I am enthralled with the 2008 primary election coverage in both parties. To say the least, there are some very interesting personalities in the contest. I am routing for Senator Barak Obama. A highly intelligent, capable candidate that can easily assume, and better, the role now played by President George W. Bush. And he happens to be a black man! I stopped being one of those Negroes who feels like we have to continue proving our worth to (white) people in this society. We have done that to my satisfaction long ago. The first black this or that does not excite me any longer. Barak Obama does.
Despite the professionalism with which Senator Obama carries himself, this easily mainstrean candidate is being corralled by the corporate media into their favorite saga -- the state of race relations among whites and blacks.
Barak Obama is too classy to take offense over such ridiculous questions as, "How do you respond to the notion of Bill Clinton as America's first black president? Obama handled the idiocy of the question with aplum. Yet, the nerve of it all! A ridiculous assertion by anyone, including Toni Morrison. Senator Obama has been subjected to this scheme from the start of his campaign. Indeed, many personalities on the African American cultural-political scene expressed early suspician over Obama's authenticity as a candiate representative of the aspirations of "the black community." Much of this had to do with his relatively late arrival on the national scene. Some of it to his popularity among whites in his home State of Illonis, but much of it was about their own jealousy of him. We even heard baffoonish comments from a former Atlanta mayor, Andrew Young, about Senator Obama's less than black-enough identity. Let me make one thing perfectly clear. There has never been a man in the history of these United States that looked like Barak Obama that was not considered (unequivacally) a black man.

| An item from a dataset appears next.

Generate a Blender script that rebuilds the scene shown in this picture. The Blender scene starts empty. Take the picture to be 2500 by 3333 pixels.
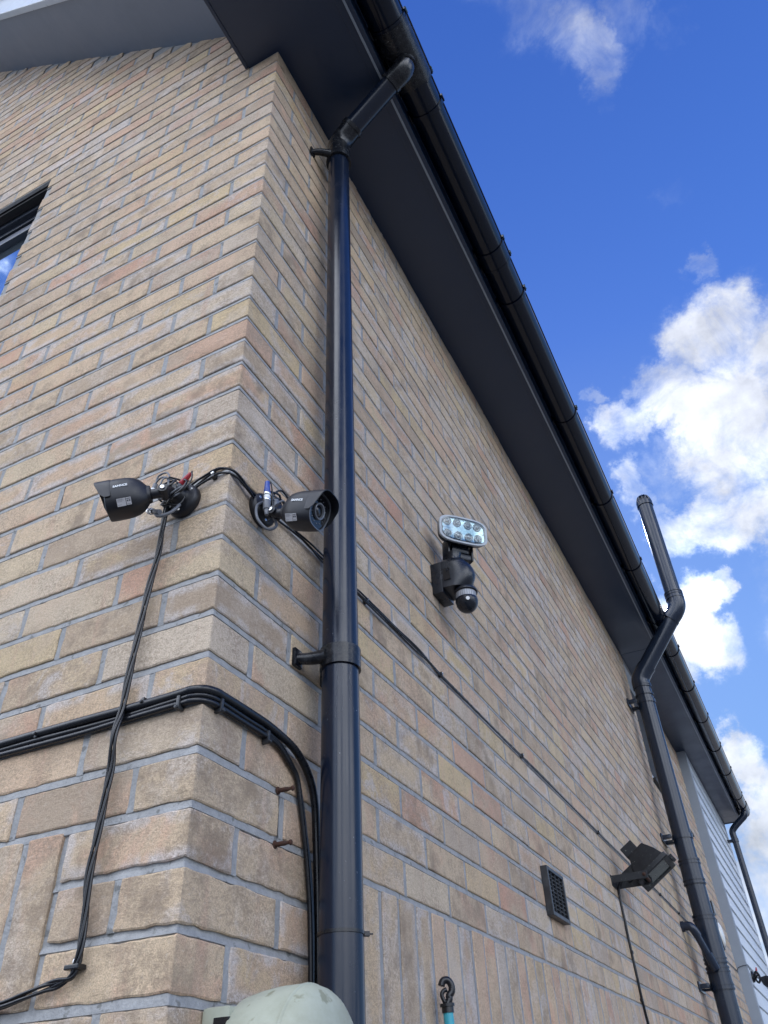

Race not withstanding, Senator Obama has gone out of his way not to run a racially divisive campaign. He does not have to because he has broad apeal, and he is driven by a vision. Young voters across the nation are attracted to him. He is a huge favorite among white democrats in places like New Hamshire and Iowa. And tonight's outcome in South Carolina showed that he is preferred, by 1 in 4, among white voters there. Nevertheless his supporters, and hopefuls like me, have to listen to Tim Russert go on incessantly with a distracting racial analysis each night. Russert , Fox'Sean Hanity and race-intoxicated pundits like them, are ignoring the many prominent political endorsements for Senator Obama, as if they are not influential white people with diverse constituencies.
It is always hard for a black person to break the constraints of American racism and ascend to equitable ground. Frederick Douglass said that power concedes nothing without a demand. The Clintons are showing that to Barak Obama in this presidential campaign. Marcus Garvey explained the rascist tendencies of white supremacists to diminish the progress of the Negro race by redefining them as other than. Watch the mainstream media try to force Senator Obama to all but deny his heritage, before he can win the Democratic nomination for president.